Friday, February 5, 2010

History and Fiction

Hi Everyone,
Late to the party, but excited to be here!
Recently, I’ve been grappling with the question of the relationship between rhetorical history and fiction.  More specifically, with how to extend my rhetorical analysis of a public controversy to a fictional representation of the event.  My dissertation research focuses on the transfer of water rights from Eastern California (a region called the Owens Valley) to the city of Los Angeles at the turn of the 20th century.  From its earliest conception the Los Angeles Aqueduct project generated a fire-storm of persuasive discourse and action:  arguments about urban planning, water rights, irrigation and agriculture, the ethics of profit-taking, overt deception in the press, fictional and visual representations, and finally even guerilla action on the part of Owens Valley citizens.  Mary Austin, a local novelist, fictionalized the early struggle over the water transfer in her 1917 novel, The Ford.

As a historian of rhetoric, issues of methodology and recovery come into play for me here.  Nonfiction genres differ not only as acts of rhetorical production within a public controversy but also in the manners and methodologies we use to interpret them.  I turn to Austin’s own rhetorical understanding of fiction for my quotation for this blog entry, as I her theories on novel writing hold value for contemporary historians of rhetoric.  Reading her own interpretation of the rhetorical force of fiction alongside the novel itself can contribute to our understanding of what the novel says about rhetoric as well as what the novel accomplishes rhetorically.

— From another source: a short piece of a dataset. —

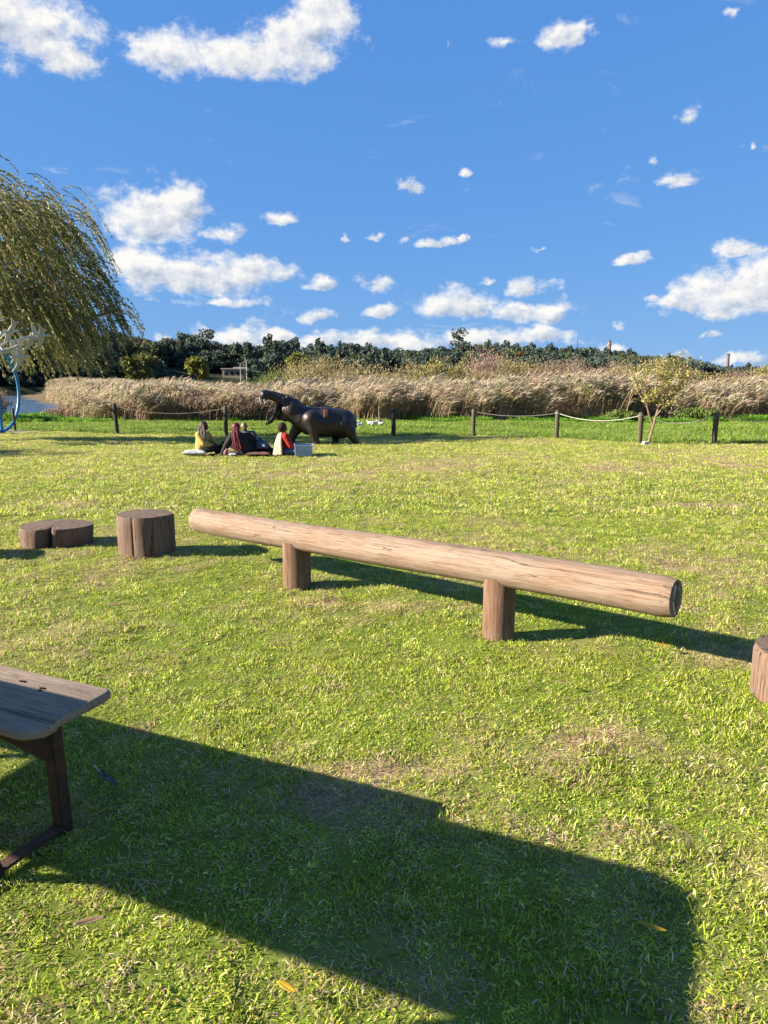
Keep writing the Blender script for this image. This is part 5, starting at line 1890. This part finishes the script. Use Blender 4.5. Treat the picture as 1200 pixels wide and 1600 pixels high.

In a 1922 article written for The New Republic, Austin describes a rhetorical understanding of fiction, citing a transactional relationship between a novelist and her reader:
Preeminently the novelist’s gift is that of access to the collective mind. But there is a curious secret relation between the novelist’s point of access and his grasp on form--and by form I mean all that is usually included in style, plus whatever has to do with the sense of something transacting between the book and its reader. Whoever lays hold on the collective mind at the node from which issues the green bough of constructive change, finds himself impelled toward what is later discovered to be the prophetic form ("The American Form of the Novel" 3).
Here, Austin argues that the novel offers a relationship with and access to an audience that is not made possible by other genres.  The novelist’s ability to affect an audience is shaped by the rhetorical (stylistic, formal) choices she makes.  Austin’s use of an organic figure (the green bough) to describe collectivity is itself significant and speaks to both the interdependent relationship between reader and writer, and what Austin sees as the absence of a clear telos for the American novel.  The American form deprives the novelist “of fixed goals of social or financial or political achievement as terminal points, since none of these things have any permanence in the American scheme of things.  The utmost that the American novelist can hope for…is that it may eventually be found to lie along the direction of the growing tip of collective consciousness” (4).  Austin joins two metaphors, transaction and a living organism, to describe the rhetoric of the novel.  The rhetorical potential of the novel lies in its ability to position itself ideologically and to explore competing systems of values from within the text. The resulting transaction with a reader produces a response: the future growth of the collective unconsciousness. Something like Austin’s rhetorical approach to the novel is well-accepted at present in more recent rhetorical understandings of the genre, such as that of James Phelan who “assumes that the rhetorical act of telling a story entails a multileveled communication from author to audience, one involving the audience’s intellect, emotions, and values (both moral and aesthetic), and that these levels interact with each other” (6).
Austin goes on to characterize the author’s purpose as one of “revelation,” suggesting not only representation, but a making visible. While judgment exists both within Austin’s novel and for her readers, it is not judgment imposed by an external set of values, but judgment revealed from within.  James Phelan describes a similar understanding of judgment when he says, “within rhetorical ethics, narrative judgments proceed from the inside out, rather than the outside in.  It is for this reason that they are closely tied to aesthetic judgment” (10). Still, a social and political agenda guides Austin’s work.  Returning to her rhetorical theories of fiction has enriched my historical methodology as I begin with her premise of the transactional novel (cf Louise Rosenblatt) and her formulation of the novel as a kind of rhetorical realism, resolved only in its emphasis on contingency.

1 comment:

  1. Just a quick comment--this establishes a nice limit case for an ongoing theme on this blog--rhetorical history as storytelling, history as storytelling (to put things much less sophisticted than everyone else has). But yes--what are the obstacles to beinging the same rhetorical tools to the genre of fiction, of the novel. At the same time, how does the genre of fiction capture a collectivity larger than--or at least different than--so many of the other kinds of texts we look at.